At the time of Henrietta’s death in 1931, Theodor was still living in this house, along with Margaretha and her daughter, Margaretha “Peggy” Dahmen. Margaretha had an accomplished academic career that included an undergraduate degree from Smith College, a master’s degree from the University of Wisconsin, and a doctorate (she, unlike her more famous brother, actually earned the title of doctor) in German from Radcliffe College. She married her husband, Lloyd Dahmen, in the 1920s, and they had one child, Peggy, but they divorced soon after and Margaretha and Peggy were living here in Springfield by 1930.

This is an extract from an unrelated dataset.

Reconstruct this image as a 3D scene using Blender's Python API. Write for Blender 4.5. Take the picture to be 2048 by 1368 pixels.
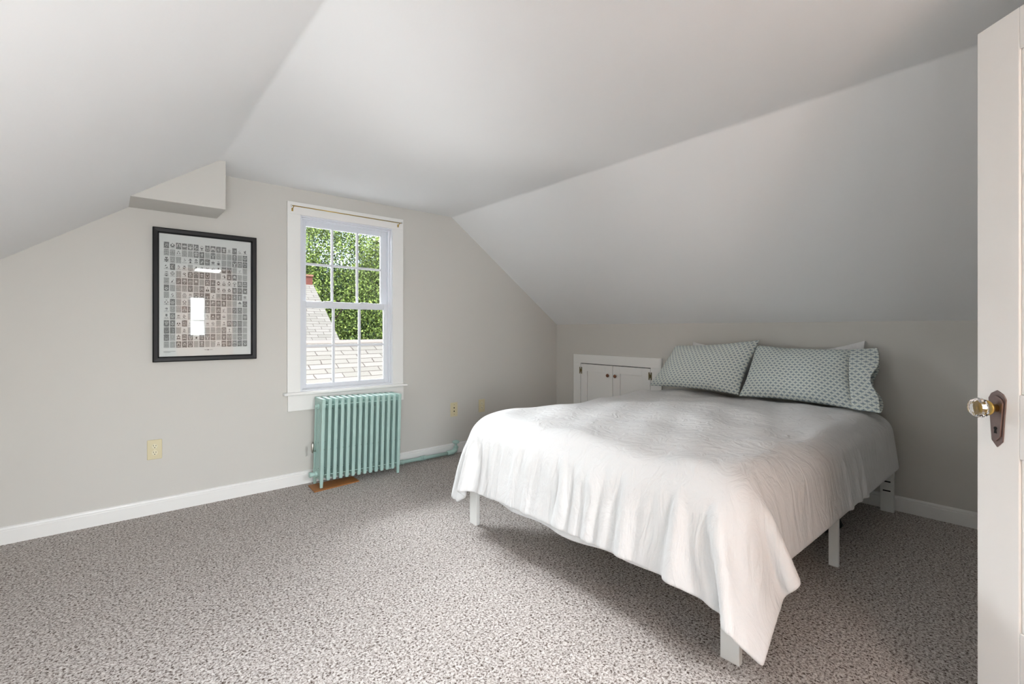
import bpy, bmesh, math, random
import numpy as np
from mathutils import Vector, Matrix
R = math.radians
for o in list(bpy.data.objects): bpy.data.objects.remove(o)
SC = bpy.context.scene
COL = SC.collection

# ------------------------------------------------------------------ camera
cam_d = bpy.data.cameras.new('camera'); cam = bpy.data.objects.new('camera', cam_d); COL.objects.link(cam)
cam.location = (0, 0, 1.18); cam.rotation_euler = (R(90), 0, -R(40.515))
cam_d.sensor_width = 36; cam_d.lens = 944.48 / 2048 * 36; cam_d.shift_y = -(684 - 658.14) / 2048
cam_d.clip_start = 0.02; cam_d.clip_end = 300
SC.camera = cam
# ------------------------------------------------------------------ view
SC.view_settings.view_transform = 'Standard'; SC.view_settings.look = 'None'
SC.view_settings.gamma = 1; SC.view_settings.use_curve_mapping = False
SC.view_settings.exposure = 0.54
# ------------------------------------------------------------------ sky and sun
W = bpy.data.worlds.new('sky'); SC.world = W; W.use_nodes = True
nt = W.node_tree; bg = nt.nodes['Background']
sky = nt.nodes.new('ShaderNodeTexSky'); sky.sky_type = 'NISHITA'; sky.sun_disc = False
sky.sun_elevation = R(52); sky.sun_rotation = R(200); sky.altitude = 50
hz = nt.nodes.new('ShaderNodeMix'); hz.data_type = 'RGBA'; hz.inputs['Factor'].default_value = .55; hz.inputs['B'].default_value = (3.2, 3.3, 3.4, 1)
nt.links.new(sky.outputs[0], hz.inputs['A']); nt.links.new(hz.outputs['Result'], bg.inputs[0]); bg.inputs[1].default_value = 0.55
def lamp(name, kind, loc, target, energy, color, **kw):
    d = bpy.data.lights.new(name, kind); o = bpy.data.objects.new(name, d); COL.objects.link(o)
    o.location = loc; d.energy = energy; d.color = color
    if target is not None:
        o.rotation_euler = (Vector(target) - Vector(loc)).to_track_quat('-Z', 'Y').to_euler()
    for k, v in kw.items(): setattr(d, k, v)
    return o
lamp('sun', 'SUN', (-6, -8, 12), (0, 0, 0), 3.9, (1, .97, .93), angle=R(.6))
# daylight of the open sky (from above) and off the sunlit roof (from below) coming through the end window
lamp('window_skylight', 'AREA', (0.2, 6.2, 3.3), (1.6, 2.8, 1.5), 150, (.94, .97, 1), shape='RECTANGLE', size=2.5, size_y=1.5, spread=R(120))
lamp('window_skylight', 'AREA', (1.7, 5.7, 3.15), (1.4, 2.0, 0.75), 560, (.94, .97, 1), shape='RECTANGLE', size=4.6, size_y=1.7, spread=R(120))
lamp('window_roof_bounce', 'AREA', (1.5, 4.55, 0.25), (1.5, 3.7, 1.95), 90, (1, .985, .96), shape='RECTANGLE', size=2.6, size_y=.7)
# added fill through an invented window in the wall behind the camera
lamp('rear_window_fill', 'AREA', (-0.05, -0.62, .96), (0.9, 2.5, 1.45), 56, (.94, .975, 1), shape='RECTANGLE', size=1.0, size_y=.74)
lamp('knee_wall_window_fill', 'AREA', (-.965, 1.5, .72), (1.0, 1.5, .86), 7, (.97, .985, 1), shape='RECTANGLE', size=.84, size_y=.72)  # added fill through an invented window in the left knee wall
lamp('landing_window_daylight', 'AREA', (1.24, -2.80, 1.4), (1.24, 0, 1.4), 7, (.95, .98, 1), shape='RECTANGLE', size=.24, size_y=.72)

# ------------------------------------------------------------------ helpers
D = 3.782; XR = 3.905; XL = -0.92; YB = -0.42; CZ = 2.243; KZ = 1.231; CL = .532; CR = 2.476

def mat(name, col, rough=.6, metal=0, spec=.5, bump=None, noise=None, **kw):
    """col sRGB 0-255. bump=(scale,strength,dist); noise=(scale,amount)"""
    m = bpy.data.materials.new(name); m.use_nodes = True; n = m.node_tree.nodes; l = m.node_tree.links
    b = n['Principled BSDF']
    c = lin(col)
    b.inputs['Base Color'].default_value = c; b.inputs['Roughness'].default_value = rough
    b.inputs['Metallic'].default_value = metal; b.inputs['Specular IOR Level'].default_value = spec
    tc = n.new('ShaderNodeTexCoord')
    if noise:
        t = n.new('ShaderNodeTexNoise'); t.inputs['Scale'].default_value = noise[0]; t.inputs['Detail'].default_value = 5
        l.new(tc.outputs['Object'], t.inputs['Vector'])
        mx = n.new('ShaderNodeMix'); mx.data_type = 'RGBA'
        mx.inputs['A'].default_value = tuple(x * (1 - noise[1]) for x in c[:3]) + (1,)
        mx.inputs['B'].default_value = tuple(min(1, x * (1 + noise[1])) for x in c[:3]) + (1,)
        l.new(t.outputs['Fac'], mx.inputs['Factor']); l.new(mx.outputs['Result'], b.inputs['Base Color'])
    if bump:
        t = n.new('ShaderNodeTexNoise'); t.inputs['Scale'].default_value = bump[0]; t.inputs['Detail'].default_value = 4
        l.new(tc.outputs['Object'], t.inputs['Vector'])
        bp = n.new('ShaderNodeBump'); bp.inputs['Strength'].default_value = bump[1]; bp.inputs['Distance'].default_value = bump[2]
        l.new(t.outputs['Fac'], bp.inputs['Height']); l.new(bp.outputs['Normal'], b.inputs['Normal'])
    for k, v in kw.items(): b.inputs[k].default_value = v
    return m
def lin(c):
    f = lambda x: (x / 12.92 if x <= .04045 else ((x + .055) / 1.055) ** 2.4)
    return tuple(f(x / 255) for x in c) + (1,)

def box(bm, x0, x1, y0, y1, z0, z1, bev=0):
    vs = [bm.verts.new((x, y, z)) for x in (x0, x1) for y in (y0, y1) for z in (z0, z1)]
    fs = [(0, 1, 3, 2), (4, 6, 7, 5), (0, 4, 5, 1), (2, 3, 7, 6), (0, 2, 6, 4), (1, 5, 7, 3)]
    nf = [bm.faces.new([vs[i] for i in f]) for f in fs]
    if bev:
        es = list({e for f in nf for e in f.edges})
        bmesh.ops.bevel(bm, geom=es, offset=bev, segments=2, affect='EDGES', profile=.5)
def prism(bm, pts, a0, a1, axis='Y'):
    """pts 2D polygon; axis Y: pts=(x,z); axis X: pts=(y,z); axis Z: pts=(x,y)"""
    def P(p, a): return {'Y': (p[0], a, p[1]), 'X': (a, p[0], p[1]), 'Z': (p[0], p[1], a)}[axis]
    A = [bm.verts.new(P(p, a0)) for p in pts]; B = [bm.verts.new(P(p, a1)) for p in pts]
    n = len(pts)
    bm.faces.new(A); bm.faces.new(B[::-1])
    for i in range(n): bm.faces.new((A[i], B[i], B[(i + 1) % n], A[(i + 1) % n]))
def lathe(bm, prof, M=Matrix(), seg=24, cap=True):
    """prof list of (r,z) around local Z, transformed by M"""
    rings = []
    for r, z in prof:
        rings.append([bm.verts.new(M @ Vector((r * math.cos(2 * math.pi * k / seg), r * math.sin(2 * math.pi * k / seg), z))) for k in range(seg)])
    for a, b in zip(rings, rings[1:]):
        for k in range(seg): bm.faces.new((a[k], a[(k + 1) % seg], b[(k + 1) % seg], b[k]))
    if cap:
        bm.faces.new(rings[0][::-1]); bm.faces.new(rings[-1])
def tube(bm, pts, r, seg=12):
    pts = [Vector(p) for p in pts]; rings = []
    for i, p in enumerate(pts):
        t = (pts[min(i + 1, len(pts) - 1)] - pts[max(i - 1, 0)]).normalized()
        q = t.to_track_quat('Z', 'Y').to_matrix()
        rr = r[i] if isinstance(r, (list, tuple)) else r
        rings.append([bm.verts.new(p + q @ Vector((rr * math.cos(2 * math.pi * k / seg), rr * math.sin(2 * math.pi * k / seg), 0))) for k in range(seg)])
    for a, b in zip(rings, rings[1:]):
        for k in range(seg): bm.faces.new((a[k], a[(k + 1) % seg], b[(k + 1) % seg], b[k]))
    bm.faces.new(rings[0][::-1]); bm.faces.new(rings[-1])
def dirM(loc, d):
    return Matrix.Translation(Vector(loc)) @ Vector(d).to_track_quat('Z', 'Y').to_matrix().to_4x4()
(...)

By the time the first photo was taken in the late 1930s, Theodor, Margaretha, and Peggy were still living here in this house. Ted was still in New York at this point, along with his wife Helen, and he had just begun to publish children’s books. His first, And to Think That I Saw It on Mulberry Street, had been published in 1937, and it was also the first of many of his books that drew inspiration from his childhood here in Springfield. He also wrote several other books around this time, including The 500 Hats of Bartholomew Cubbins, The Seven Lady Godivas (which was most certainly not a children’s book), The King’s Stilts, and Horton Hatches an Egg, before the outbreak of World War II led him to focus his efforts on drawing propaganda cartoons.

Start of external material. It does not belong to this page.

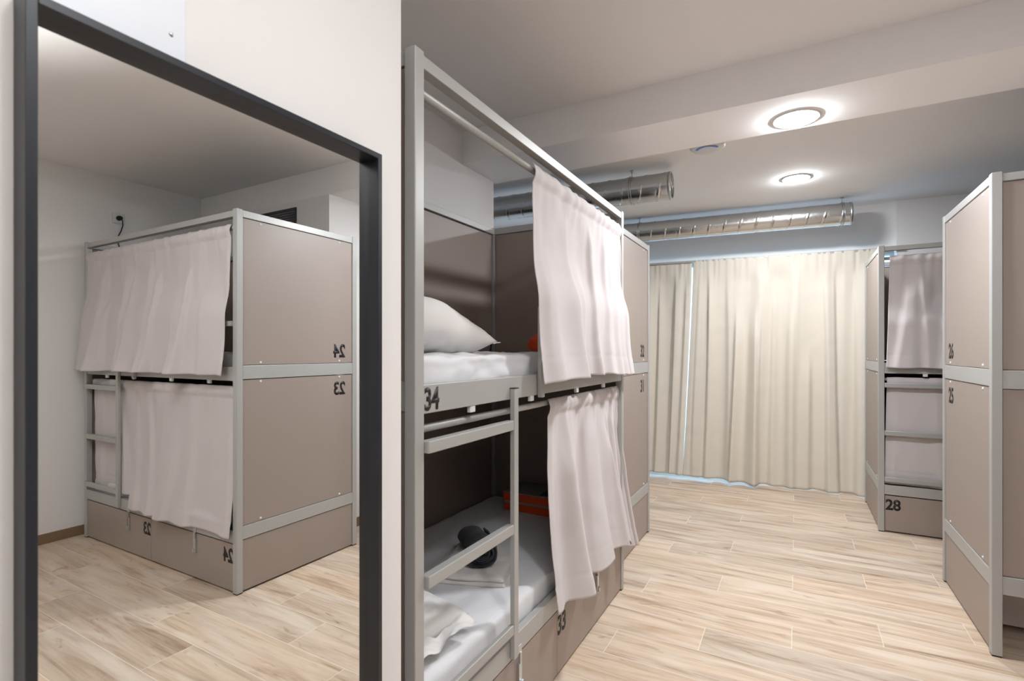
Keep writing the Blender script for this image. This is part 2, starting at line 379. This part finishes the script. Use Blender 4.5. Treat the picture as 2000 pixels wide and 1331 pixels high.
def curtain(name, label, cat, bed, x0, x1, z0, z1, off, seed, nf=9, amp=0.034, gather=0.0, bx0=0.0, bx1=0.0, flare=0.05, hem=None,
            m='curtain', head=0.075, mirror_g=False, group=None, slant=0.0, zfun=None, rod=True, hemw=0.10, xfun=None, curl=0.0, clear=False, low=None):
    """hangs from (x0..x1) at z1 down to z0 in the bed's frame; off = distance in front of the face"""
    rng = random.Random(seed); NX, NZ = 220, 90
    fd = drape(rng, nf+2); f1 = fold_profile(rng, nf); f2 = fold_profile(rng, nf*2.6); f3 = fold_profile(rng, nf*0.6)
    H = z1-z0; bm = bmesh.new(); grid = []
    for j in range(NZ+1):
        t = j/NZ; row = []
        d_top = t*H
        for i in range(NX+1):
            s = i/NX
            sg = s
            if gather:
                sg = 1-(1-s)**(1+gather) if not mirror_g else s**(1+gather)
            # x of this thread at top and bottom
            xt = x0+(x1-x0)*sg; sb = sg*0.7+s*0.3; xb = (x0+bx0)+(x1+bx1-x0-bx0)*sb
            tt = t**1.2
            x = xt*(1-tt)+xb*tt
            if xfun: x += xfun(s, t)
            zz = z1 - t*(H + (zfun(s) if zfun else 0))
            body = min(1.0, max(0.0, (d_top-head*0.6)/0.22))
            body = body*body*(3-2*body)
            q = s + slant*t*0.04*math.sin(3*s+seed)
            a_low = amp*(0.35+0.75*t)
            v = f1(q)
            ed_ = min(1.0, s/0.10, (1-s)/0.06); body *= 0.15+0.85*ed_*ed_*(3-2*ed_)
            y = -(off + (flare(s) if callable(flare) else flare)*t*t) - a_low*body*(v*0.22 + 1.7*fd(q, t) - 0.8) - 0.0045*(1-body*0.75)*f2(s) - amp*0.55*body*f3(q+0.02*t)
            x += 0.30*a_low*body*f1(q+0.25/nf)
            # horizontal stitch lines
            for zc in (head, H-hemw):
                dd = abs(d_top-zc)
                if dd < 0.012: y += 0.0022*(1-dd/0.012)
            if rod and d_top < head:      # pocket round the rod
                y += -0.012*math.sin(PI*min(1, d_top/head))
            y += 0.0035*noise.noise(Vector((x*9, zz*9, seed)))
            zz += 0.0022*math.sin(2*PI*nf*0.8*s+seed)*t
            if rod and j < 3: zz += 0.0015*f2(s)
            e_ = curl*max(0.0, 1-s/0.07)
            y += e_*t*0.5
            if low and low(s):      # hem falls outside the lower rail
                k_ = min(1.0, max(0.0, (0.53-zz)/0.13)); k_ = k_*k_*(3-2*k_)*low(s)
                lim = 0.06*(1-k_) - 0.007*k_ - 0.5*a_low*fd(q, t)*k_
                dlt = y-lim; y = lim + 0.5*(dlt - math.sqrt(dlt*dlt+0.00006))
            if clear:      # cloth lies on the outside of the guard rail
                k_ = min(1.0, max(0.0, (1.645+0.30-zz)/0.30)); k_ = k_*k_*(3-2*k_)
                lim = 0.03*(1-k_) - 0.024*k_ - 0.9*a_low*fd(q, t)*k_
                e2 = 0.010; dlt = y-lim
                y = lim + 0.5*(dlt - math.sqrt(dlt*dlt+e2*e2))
            row.append(bm.verts.new((x, y, zz)))
        grid.append(row)
    for j in range(NZ):
        for i in range(NX): bm.faces.new((grid[j][i], grid[j][i+1], grid[j+1][i+1], grid[j+1][i]))
    me = bpy.data.meshes.new(name); bm.to_mesh(me); bm.free()
    o = link(name, me, M[m], None, smooth=True)
    so = o.modifiers.new('thick', 'SOLIDIFY'); so.thickness = 0.0022; so.offset = 0
    o.location = bed[0]; o.rotation_euler = (0, 0, bed[1])
    tag(o, label, cat, group)
    return o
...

The Geisel family continued to live in Ted’s childhood home until 1943, and since then the exterior has not changed significantly. The balustrade on top of the roof is gone, and the roof of the front porch appears to be in poor condition, but overall it has retained its historic appearance. Along with the rest of the neighborhood, it is a part of the Forest Park Heights Historic District on the National Register of Historic Places, and it is now owned by the Springfield Museums, which purchased the property in 2015.